Othello, Iago and the search for character

The National Theatre’s new production of Othello is beginning its previews this week. Starring Adrian Lester as Othello, the Henry V from a few years ago, and Rory Kinnear as Iago, who has recently played Hamlet, both at the National, it promises to be a terrific production.

During his successful period in charge, Nicholas Hytner has overseen a number of Shakespeares, and he has just written a piece about acting in which he talks about the challenges offered by Shakespeare. Being an actor himself, the author was able to leave questions unanswered, making the actors in his company find their own answer. What, for instance, was Hamlet’s relationship to Ophelia? There are as many answers as there are actors to take the roles.

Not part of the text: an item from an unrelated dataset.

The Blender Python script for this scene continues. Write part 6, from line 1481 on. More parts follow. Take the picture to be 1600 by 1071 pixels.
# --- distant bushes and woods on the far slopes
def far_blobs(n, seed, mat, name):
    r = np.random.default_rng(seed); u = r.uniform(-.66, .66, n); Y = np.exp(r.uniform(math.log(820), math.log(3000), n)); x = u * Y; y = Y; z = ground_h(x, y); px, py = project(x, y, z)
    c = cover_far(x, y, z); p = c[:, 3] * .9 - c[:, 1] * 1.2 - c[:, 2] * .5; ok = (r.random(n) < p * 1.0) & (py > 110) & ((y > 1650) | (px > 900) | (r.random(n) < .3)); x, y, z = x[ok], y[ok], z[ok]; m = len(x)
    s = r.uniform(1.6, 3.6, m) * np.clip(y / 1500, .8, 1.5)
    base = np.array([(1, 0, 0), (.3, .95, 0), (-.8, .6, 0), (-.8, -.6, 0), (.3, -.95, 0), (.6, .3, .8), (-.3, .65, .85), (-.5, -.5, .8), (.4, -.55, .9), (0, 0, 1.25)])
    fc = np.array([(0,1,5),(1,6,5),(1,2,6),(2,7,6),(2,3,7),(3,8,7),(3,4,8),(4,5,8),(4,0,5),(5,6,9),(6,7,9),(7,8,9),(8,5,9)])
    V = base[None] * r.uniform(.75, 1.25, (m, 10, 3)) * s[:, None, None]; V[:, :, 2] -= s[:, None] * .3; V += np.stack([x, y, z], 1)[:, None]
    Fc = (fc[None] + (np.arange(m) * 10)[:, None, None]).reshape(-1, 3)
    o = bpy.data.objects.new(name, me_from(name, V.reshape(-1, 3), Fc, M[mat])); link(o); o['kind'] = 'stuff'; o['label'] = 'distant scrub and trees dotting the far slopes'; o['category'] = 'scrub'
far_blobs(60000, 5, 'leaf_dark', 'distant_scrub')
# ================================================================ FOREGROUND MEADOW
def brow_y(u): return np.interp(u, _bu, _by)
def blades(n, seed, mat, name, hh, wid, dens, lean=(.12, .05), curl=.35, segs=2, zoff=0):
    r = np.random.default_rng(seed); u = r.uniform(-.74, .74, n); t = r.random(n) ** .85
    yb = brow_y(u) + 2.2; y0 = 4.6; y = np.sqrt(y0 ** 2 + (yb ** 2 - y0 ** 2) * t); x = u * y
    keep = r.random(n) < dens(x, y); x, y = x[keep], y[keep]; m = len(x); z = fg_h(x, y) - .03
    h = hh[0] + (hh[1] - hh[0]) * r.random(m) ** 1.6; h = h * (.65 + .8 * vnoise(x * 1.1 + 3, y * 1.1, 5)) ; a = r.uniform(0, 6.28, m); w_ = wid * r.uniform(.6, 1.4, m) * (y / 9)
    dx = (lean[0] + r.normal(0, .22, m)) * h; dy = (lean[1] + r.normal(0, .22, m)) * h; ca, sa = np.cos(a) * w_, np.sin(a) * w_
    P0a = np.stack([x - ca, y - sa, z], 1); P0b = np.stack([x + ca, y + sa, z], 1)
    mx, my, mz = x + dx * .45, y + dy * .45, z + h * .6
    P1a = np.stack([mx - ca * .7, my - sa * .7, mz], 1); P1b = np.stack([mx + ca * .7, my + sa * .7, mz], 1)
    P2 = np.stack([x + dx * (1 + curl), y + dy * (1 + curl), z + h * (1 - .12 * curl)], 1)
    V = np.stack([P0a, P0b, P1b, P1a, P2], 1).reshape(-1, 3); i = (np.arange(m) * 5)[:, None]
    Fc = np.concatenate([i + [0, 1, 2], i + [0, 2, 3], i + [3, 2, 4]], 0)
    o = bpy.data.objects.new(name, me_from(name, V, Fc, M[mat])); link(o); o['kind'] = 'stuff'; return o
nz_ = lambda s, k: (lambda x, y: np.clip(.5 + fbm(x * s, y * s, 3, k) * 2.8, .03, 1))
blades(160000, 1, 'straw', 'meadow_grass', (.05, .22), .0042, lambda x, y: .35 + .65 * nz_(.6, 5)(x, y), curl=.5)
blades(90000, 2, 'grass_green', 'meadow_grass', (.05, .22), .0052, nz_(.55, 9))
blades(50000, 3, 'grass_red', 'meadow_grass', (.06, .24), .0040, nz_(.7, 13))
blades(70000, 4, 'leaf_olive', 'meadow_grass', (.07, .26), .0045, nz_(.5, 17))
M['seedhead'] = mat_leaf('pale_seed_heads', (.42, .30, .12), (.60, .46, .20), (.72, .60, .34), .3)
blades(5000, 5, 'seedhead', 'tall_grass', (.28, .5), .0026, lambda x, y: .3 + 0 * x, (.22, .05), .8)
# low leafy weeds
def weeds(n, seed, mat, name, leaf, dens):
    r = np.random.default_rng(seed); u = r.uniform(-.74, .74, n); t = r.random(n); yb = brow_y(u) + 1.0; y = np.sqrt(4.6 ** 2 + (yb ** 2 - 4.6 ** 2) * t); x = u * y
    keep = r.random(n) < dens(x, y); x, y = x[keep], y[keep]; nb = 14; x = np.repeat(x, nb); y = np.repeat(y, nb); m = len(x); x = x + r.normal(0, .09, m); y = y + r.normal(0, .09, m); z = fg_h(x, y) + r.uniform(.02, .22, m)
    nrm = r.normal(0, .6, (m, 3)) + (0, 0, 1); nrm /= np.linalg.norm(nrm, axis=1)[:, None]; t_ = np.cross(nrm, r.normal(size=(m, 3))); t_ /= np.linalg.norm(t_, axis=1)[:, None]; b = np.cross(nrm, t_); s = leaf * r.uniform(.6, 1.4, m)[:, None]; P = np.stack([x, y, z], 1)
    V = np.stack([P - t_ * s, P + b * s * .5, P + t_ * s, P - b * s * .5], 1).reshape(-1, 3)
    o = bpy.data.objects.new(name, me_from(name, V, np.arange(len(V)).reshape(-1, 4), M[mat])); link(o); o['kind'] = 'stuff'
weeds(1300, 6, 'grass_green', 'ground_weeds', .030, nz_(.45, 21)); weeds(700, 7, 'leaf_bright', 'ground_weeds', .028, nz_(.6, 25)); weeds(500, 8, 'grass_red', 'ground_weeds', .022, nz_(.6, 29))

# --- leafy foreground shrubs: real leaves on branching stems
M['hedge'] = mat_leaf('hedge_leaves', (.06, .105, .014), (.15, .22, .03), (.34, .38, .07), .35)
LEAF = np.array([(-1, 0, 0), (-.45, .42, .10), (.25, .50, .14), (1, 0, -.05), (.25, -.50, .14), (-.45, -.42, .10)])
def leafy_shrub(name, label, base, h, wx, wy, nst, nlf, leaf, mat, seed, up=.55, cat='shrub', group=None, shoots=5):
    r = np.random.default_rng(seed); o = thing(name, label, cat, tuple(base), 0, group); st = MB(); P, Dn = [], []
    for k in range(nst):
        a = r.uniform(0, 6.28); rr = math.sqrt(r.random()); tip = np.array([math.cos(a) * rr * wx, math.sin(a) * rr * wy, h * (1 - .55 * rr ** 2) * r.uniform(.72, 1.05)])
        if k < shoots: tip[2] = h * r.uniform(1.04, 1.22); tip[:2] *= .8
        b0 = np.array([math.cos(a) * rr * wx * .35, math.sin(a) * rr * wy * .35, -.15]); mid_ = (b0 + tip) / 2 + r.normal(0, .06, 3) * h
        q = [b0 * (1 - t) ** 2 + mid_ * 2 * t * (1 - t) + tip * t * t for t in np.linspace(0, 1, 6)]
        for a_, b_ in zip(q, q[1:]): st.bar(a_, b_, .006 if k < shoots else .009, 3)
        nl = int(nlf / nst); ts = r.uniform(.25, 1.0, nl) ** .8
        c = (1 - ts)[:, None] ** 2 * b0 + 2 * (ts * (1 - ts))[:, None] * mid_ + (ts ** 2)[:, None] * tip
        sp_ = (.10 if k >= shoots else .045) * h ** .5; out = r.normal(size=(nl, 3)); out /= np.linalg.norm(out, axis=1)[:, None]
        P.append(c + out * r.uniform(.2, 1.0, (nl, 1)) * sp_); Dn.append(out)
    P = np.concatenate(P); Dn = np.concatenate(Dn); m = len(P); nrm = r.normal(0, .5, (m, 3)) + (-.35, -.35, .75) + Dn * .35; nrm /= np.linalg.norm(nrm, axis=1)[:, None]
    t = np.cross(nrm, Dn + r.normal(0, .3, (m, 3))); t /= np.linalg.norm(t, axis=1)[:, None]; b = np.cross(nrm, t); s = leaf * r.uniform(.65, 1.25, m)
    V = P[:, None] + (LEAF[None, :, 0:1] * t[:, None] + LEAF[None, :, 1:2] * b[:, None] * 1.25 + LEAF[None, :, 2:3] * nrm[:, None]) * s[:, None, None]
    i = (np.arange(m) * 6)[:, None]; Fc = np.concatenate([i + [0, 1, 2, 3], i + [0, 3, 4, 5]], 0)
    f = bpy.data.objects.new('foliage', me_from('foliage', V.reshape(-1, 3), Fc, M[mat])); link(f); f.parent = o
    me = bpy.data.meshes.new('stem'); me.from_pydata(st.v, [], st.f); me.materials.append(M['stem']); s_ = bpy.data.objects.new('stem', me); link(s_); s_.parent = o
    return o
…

For Hytner the plays are always incomplete until inhabited by actors.
The desire of literary critics over four centuries to solve Iago as if he were a puzzle seems to me to be missing the point. The solution is the actor. The playwright writes from the premise that the dots can’t be joined on the page, and writes with the confidence of an actor who knows that, if they are any good, his colleagues will do the rest of the job for him.

Michael Attenborough made much the same point when talking to the Shakespeare Club in December about rehearsing Shakespeare. Each actor has to ask themselves why they have been given these words, at this moment: how they connect with his character.

One of the actors Hytner quotes, and an actor who has previously played Iago, is Simon Russell Beale, an actor skilled in joining up the dots provided by Shakespeare. Within the last year Beale has taken one of the most difficult of roles, Timon of Athens, an incomplete role if ever there was one, and in January 2014 he will play King Lear at the National Theatre, directed, as was his Iago, by Sam Mendes. As it happens, as part of the Shakespeare Birthday celebrations in Stratford this week Beale is being awarded the Pragnell Prize which recognises outstanding contributions to Shakespeare.

I’ve recently been reading a new book, Shakespeare’s Sense of Character: On the Page and From the Stage, edited by Yu Jin Ko and Michael W Shurgot. It’s a collection of essays that look at the subject of character, for many years a dirty word in the academic world though not in the theatre. It’s significant, I think, that out of fourteen chapters three are about Iago in Othello.

The first is written by Dan Donohue, whose portrayal of Iago at the Oregon Shakespeare Festival in 2008 was highly praised. His analysis of the process is fascinating. Iago is one of the most difficult roles written by Shakespeare, and is a superb actor himself. As  Donohue puts it:  “For me, the opportunity to play that role would be like studying acting from a master tacher. It would be an opportunity to literally step into Iago’s shoes and to follow in his footsteps. My challenge would be to be as honest in representing Iago as “Honest Iago” appears to the other characters in the play.”

Peter Macon as Othello and Dan Donohue as Iago in the Oregon Shakespeare Festival Production

He examined every phrase, as Hytner and Attenborough suggested:
“Iago must choose each word; he must coin each phrase; and he, himself, must be the architect of his speech. I meticulously pulled apart his text – line by line and word by word – as I asked myself questions about the choices he made in expressing himself through language”.

In the end, he found a way: “I keep in mind what Iago secretly wants, but I play the scene as if I were really trying to help the Moor. With that in mind, I would choose to play – Protect my friend, Othello, from some painful news – rather than playing – Torture the person I want to destroy“.

In his essay Michael Shurgot examines the great temptation scene, Act 3 Scene 3, concentrating on the dangerous section where Iago vividly describes Cassio’s dream. “The striking theatrical paradox of this scene [is that] the more deeply felt and convincingly performed the actor’s impersonation of Iago’s sexual longings, the more incredulous will be Othello’s failure to penetrate Iago’s mask; and the greater the risk that this segment of [the scene] will dissolve into a grotesque parody of Othello’s temptation and fall.”.

Finally Travis Curtwright examines early modern acting styles, looking at Philemon Holland’s translation of Plutarch’s essay on How to discern a flatterer from a friend. A tricky distinction, since as Plutarch points out “there is no difference between them”, at least not outwardly. Plutarch defines the flatterer as an actor: he “carrieth himself like  grave tragedian, and not as a comical and satirical player, and under that visor and habit he counterfeiteth a true friend”.

The book offers a series of different perspectives on the complex relationships, between two of Shakespeare’s most compelling characters. With two superb actors to play Othello and Iago, the production should be one of the year’s most fascinating theatrical events.